[Provided material]
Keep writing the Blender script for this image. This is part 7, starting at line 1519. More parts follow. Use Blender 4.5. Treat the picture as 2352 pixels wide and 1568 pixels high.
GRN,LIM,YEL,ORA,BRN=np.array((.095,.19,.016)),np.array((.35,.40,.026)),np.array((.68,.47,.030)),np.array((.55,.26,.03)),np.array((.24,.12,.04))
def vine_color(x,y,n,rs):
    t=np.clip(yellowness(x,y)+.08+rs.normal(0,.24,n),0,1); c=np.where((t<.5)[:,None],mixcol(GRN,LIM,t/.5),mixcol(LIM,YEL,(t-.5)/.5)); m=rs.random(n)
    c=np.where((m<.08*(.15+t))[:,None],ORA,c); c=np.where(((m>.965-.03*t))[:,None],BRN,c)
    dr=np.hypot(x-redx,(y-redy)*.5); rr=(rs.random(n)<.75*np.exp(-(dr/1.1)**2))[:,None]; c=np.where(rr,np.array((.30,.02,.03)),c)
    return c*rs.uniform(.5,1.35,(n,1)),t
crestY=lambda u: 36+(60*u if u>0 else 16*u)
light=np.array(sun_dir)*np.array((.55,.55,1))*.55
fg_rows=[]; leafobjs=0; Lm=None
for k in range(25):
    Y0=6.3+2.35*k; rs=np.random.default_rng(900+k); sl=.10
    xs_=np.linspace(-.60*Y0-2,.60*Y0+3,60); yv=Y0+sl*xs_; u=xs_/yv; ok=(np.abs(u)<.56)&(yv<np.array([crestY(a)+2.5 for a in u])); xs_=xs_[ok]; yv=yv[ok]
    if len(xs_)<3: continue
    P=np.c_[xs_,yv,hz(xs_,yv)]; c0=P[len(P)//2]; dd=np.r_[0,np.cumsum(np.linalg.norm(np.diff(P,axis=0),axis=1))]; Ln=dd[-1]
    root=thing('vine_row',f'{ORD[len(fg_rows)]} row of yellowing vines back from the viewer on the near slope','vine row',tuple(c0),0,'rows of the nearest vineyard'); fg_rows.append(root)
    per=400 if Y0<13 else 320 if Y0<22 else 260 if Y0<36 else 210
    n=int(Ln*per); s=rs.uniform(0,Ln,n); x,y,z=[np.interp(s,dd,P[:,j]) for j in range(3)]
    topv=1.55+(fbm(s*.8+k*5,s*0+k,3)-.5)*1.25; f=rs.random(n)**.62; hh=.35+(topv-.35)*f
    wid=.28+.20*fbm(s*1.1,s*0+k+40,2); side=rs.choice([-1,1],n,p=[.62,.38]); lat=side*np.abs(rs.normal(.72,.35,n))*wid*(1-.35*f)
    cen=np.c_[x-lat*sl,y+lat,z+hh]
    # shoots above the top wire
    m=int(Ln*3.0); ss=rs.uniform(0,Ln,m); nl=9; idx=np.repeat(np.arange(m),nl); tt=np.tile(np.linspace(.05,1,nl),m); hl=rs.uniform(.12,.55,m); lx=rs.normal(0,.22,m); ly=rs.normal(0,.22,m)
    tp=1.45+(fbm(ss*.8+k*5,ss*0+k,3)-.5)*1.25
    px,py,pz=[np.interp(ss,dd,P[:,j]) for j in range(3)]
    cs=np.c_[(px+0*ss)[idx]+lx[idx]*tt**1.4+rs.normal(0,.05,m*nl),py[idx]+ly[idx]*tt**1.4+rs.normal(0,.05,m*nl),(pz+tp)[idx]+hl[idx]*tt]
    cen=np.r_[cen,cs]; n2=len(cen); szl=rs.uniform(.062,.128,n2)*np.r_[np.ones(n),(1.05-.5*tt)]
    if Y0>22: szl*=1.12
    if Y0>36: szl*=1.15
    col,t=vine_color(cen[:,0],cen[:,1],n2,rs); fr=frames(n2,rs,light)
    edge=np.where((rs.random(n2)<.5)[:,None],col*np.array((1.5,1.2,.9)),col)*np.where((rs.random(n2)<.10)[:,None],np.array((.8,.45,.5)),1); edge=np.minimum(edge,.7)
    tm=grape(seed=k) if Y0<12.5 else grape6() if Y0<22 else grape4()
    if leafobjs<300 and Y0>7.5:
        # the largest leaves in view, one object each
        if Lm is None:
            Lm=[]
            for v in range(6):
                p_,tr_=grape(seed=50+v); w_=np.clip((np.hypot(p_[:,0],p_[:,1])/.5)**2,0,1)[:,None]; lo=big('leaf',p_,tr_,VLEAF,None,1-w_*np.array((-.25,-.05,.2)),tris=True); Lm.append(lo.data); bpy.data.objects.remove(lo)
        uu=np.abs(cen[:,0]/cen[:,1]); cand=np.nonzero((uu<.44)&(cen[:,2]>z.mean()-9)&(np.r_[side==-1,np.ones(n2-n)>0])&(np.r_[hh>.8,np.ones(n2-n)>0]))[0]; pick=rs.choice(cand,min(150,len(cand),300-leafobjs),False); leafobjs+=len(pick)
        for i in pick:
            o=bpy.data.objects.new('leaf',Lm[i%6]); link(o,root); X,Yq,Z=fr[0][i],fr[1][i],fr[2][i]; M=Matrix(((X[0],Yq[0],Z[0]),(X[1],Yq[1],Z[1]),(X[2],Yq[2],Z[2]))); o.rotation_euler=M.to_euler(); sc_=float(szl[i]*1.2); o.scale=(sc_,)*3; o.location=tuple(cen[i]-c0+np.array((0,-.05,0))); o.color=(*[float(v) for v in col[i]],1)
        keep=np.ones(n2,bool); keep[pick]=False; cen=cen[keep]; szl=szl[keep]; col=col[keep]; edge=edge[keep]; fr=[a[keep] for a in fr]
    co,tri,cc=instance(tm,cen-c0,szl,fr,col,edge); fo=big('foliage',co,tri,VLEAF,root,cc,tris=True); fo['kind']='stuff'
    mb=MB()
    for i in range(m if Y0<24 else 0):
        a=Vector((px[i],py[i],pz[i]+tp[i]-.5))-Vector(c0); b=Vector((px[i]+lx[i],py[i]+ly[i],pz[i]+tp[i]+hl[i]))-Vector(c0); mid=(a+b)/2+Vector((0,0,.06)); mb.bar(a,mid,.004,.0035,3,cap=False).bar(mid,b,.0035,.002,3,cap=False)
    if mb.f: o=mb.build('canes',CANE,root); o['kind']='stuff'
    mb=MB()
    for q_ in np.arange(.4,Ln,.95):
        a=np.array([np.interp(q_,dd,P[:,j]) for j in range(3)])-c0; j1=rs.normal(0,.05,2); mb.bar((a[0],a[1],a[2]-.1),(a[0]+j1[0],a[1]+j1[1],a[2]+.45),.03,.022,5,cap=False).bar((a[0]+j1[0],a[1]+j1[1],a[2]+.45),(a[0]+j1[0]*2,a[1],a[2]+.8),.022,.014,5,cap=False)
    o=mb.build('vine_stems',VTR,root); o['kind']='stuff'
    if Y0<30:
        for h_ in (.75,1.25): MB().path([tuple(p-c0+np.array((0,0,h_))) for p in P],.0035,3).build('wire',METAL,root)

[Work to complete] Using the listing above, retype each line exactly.

[Response]
Keep writing the Blender script for this image. This is part 7, starting at line 1519. More parts follow. Use Blender 4.5. Treat the picture as 2352 pixels wide and 1568 pixels high.
GRN,LIM,YEL,ORA,BRN=np.array((.095,.19,.016)),np.array((.35,.40,.026)),np.array((.68,.47,.030)),np.array((.55,.26,.03)),np.array((.24,.12,.04))
def vine_color(x,y,n,rs):
    t=np.clip(yellowness(x,y)+.08+rs.normal(0,.24,n),0,1); c=np.where((t<.5)[:,None],mixcol(GRN,LIM,t/.5),mixcol(LIM,YEL,(t-.5)/.5)); m=rs.random(n)
    c=np.where((m<.08*(.15+t))[:,None],ORA,c); c=np.where(((m>.965-.03*t))[:,None],BRN,c)
    dr=np.hypot(x-redx,(y-redy)*.5); rr=(rs.random(n)<.75*np.exp(-(dr/1.1)**2))[:,None]; c=np.where(rr,np.array((.30,.02,.03)),c)
    return c*rs.uniform(.5,1.35,(n,1)),t
crestY=lambda u: 36+(60*u if u>0 else 16*u)
light=np.array(sun_dir)*np.array((.55,.55,1))*.55
fg_rows=[]; leafobjs=0; Lm=None
for k in range(25):
    Y0=6.3+2.35*k; rs=np.random.default_rng(900+k); sl=.10
    xs_=np.linspace(-.60*Y0-2,.60*Y0+3,60); yv=Y0+sl*xs_; u=xs_/yv; ok=(np.abs(u)<.56)&(yv<np.array([crestY(a)+2.5 for a in u])); xs_=xs_[ok]; yv=yv[ok]
    if len(xs_)<3: continue
    P=np.c_[xs_,yv,hz(xs_,yv)]; c0=P[len(P)//2]; dd=np.r_[0,np.cumsum(np.linalg.norm(np.diff(P,axis=0),axis=1))]; Ln=dd[-1]
    root=thing('vine_row',f'{ORD[len(fg_rows)]} row of yellowing vines back from the viewer on the near slope','vine row',tuple(c0),0,'rows of the nearest vineyard'); fg_rows.append(root)
    per=400 if Y0<13 else 320 if Y0<22 else 260 if Y0<36 else 210
    n=int(Ln*per); s=rs.uniform(0,Ln,n); x,y,z=[np.interp(s,dd,P[:,j]) for j in range(3)]
    topv=1.55+(fbm(s*.8+k*5,s*0+k,3)-.5)*1.25; f=rs.random(n)**.62; hh=.35+(topv-.35)*f
    wid=.28+.20*fbm(s*1.1,s*0+k+40,2); side=rs.choice([-1,1],n,p=[.62,.38]); lat=side*np.abs(rs.normal(.72,.35,n))*wid*(1-.35*f)
    cen=np.c_[x-lat*sl,y+lat,z+hh]
    # shoots above the top wire
    m=int(Ln*3.0); ss=rs.uniform(0,Ln,m); nl=9; idx=np.repeat(np.arange(m),nl); tt=np.tile(np.linspace(.05,1,nl),m); hl=rs.uniform(.12,.55,m); lx=rs.normal(0,.22,m); ly=rs.normal(0,.22,m)
    tp=1.45+(fbm(ss*.8+k*5,ss*0+k,3)-.5)*1.25
    px,py,pz=[np.interp(ss,dd,P[:,j]) for j in range(3)]
    cs=np.c_[(px+0*ss)[idx]+lx[idx]*tt**1.4+rs.normal(0,.05,m*nl),py[idx]+ly[idx]*tt**1.4+rs.normal(0,.05,m*nl),(pz+tp)[idx]+hl[idx]*tt]
    cen=np.r_[cen,cs]; n2=len(cen); szl=rs.uniform(.062,.128,n2)*np.r_[np.ones(n),(1.05-.5*tt)]
    if Y0>22: szl*=1.12
    if Y0>36: szl*=1.15
    col,t=vine_color(cen[:,0],cen[:,1],n2,rs); fr=frames(n2,rs,light)
    edge=np.where((rs.random(n2)<.5)[:,None],col*np.array((1.5,1.2,.9)),col)*np.where((rs.random(n2)<.10)[:,None],np.array((.8,.45,.5)),1); edge=np.minimum(edge,.7)
    tm=grape(seed=k) if Y0<12.5 else grape6() if Y0<22 else grape4()
    if leafobjs<300 and Y0>7.5:
        # the largest leaves in view, one object each
        if Lm is None:
            Lm=[]
            for v in range(6):
                p_,tr_=grape(seed=50+v); w_=np.clip((np.hypot(p_[:,0],p_[:,1])/.5)**2,0,1)[:,None]; lo=big('leaf',p_,tr_,VLEAF,None,1-w_*np.array((-.25,-.05,.2)),tris=True); Lm.append(lo.data); bpy.data.objects.remove(lo)
        uu=np.abs(cen[:,0]/cen[:,1]); cand=np.nonzero((uu<.44)&(cen[:,2]>z.mean()-9)&(np.r_[side==-1,np.ones(n2-n)>0])&(np.r_[hh>.8,np.ones(n2-n)>0]))[0]; pick=rs.choice(cand,min(150,len(cand),300-leafobjs),False); leafobjs+=len(pick)
        for i in pick:
            o=bpy.data.objects.new('leaf',Lm[i%6]); link(o,root); X,Yq,Z=fr[0][i],fr[1][i],fr[2][i]; M=Matrix(((X[0],Yq[0],Z[0]),(X[1],Yq[1],Z[1]),(X[2],Yq[2],Z[2]))); o.rotation_euler=M.to_euler(); sc_=float(szl[i]*1.2); o.scale=(sc_,)*3; o.location=tuple(cen[i]-c0+np.array((0,-.05,0))); o.color=(*[float(v) for v in col[i]],1)
        keep=np.ones(n2,bool); keep[pick]=False; cen=cen[keep]; szl=szl[keep]; col=col[keep]; edge=edge[keep]; fr=[a[keep] for a in fr]
    co,tri,cc=instance(tm,cen-c0,szl,fr,col,edge); fo=big('foliage',co,tri,VLEAF,root,cc,tris=True); fo['kind']='stuff'
    mb=MB()
    for i in range(m if Y0<24 else 0):
        a=Vector((px[i],py[i],pz[i]+tp[i]-.5))-Vector(c0); b=Vector((px[i]+lx[i],py[i]+ly[i],pz[i]+tp[i]+hl[i]))-Vector(c0); mid=(a+b)/2+Vector((0,0,.06)); mb.bar(a,mid,.004,.0035,3,cap=False).bar(mid,b,.0035,.002,3,cap=False)
    if mb.f: o=mb.build('canes',CANE,root); o['kind']='stuff'
    mb=MB()
    for q_ in np.arange(.4,Ln,.95):
        a=np.array([np.interp(q_,dd,P[:,j]) for j in range(3)])-c0; j1=rs.normal(0,.05,2); mb.bar((a[0],a[1],a[2]-.1),(a[0]+j1[0],a[1]+j1[1],a[2]+.45),.03,.022,5,cap=False).bar((a[0]+j1[0],a[1]+j1[1],a[2]+.45),(a[0]+j1[0]*2,a[1],a[2]+.8),.022,.014,5,cap=False)
    o=mb.build('vine_stems',VTR,root); o['kind']='stuff'
    if Y0<30:
        for h_ in (.75,1.25): MB().path([tuple(p-c0+np.array((0,0,h_))) for p in P],.0035,3).build('wire',METAL,root)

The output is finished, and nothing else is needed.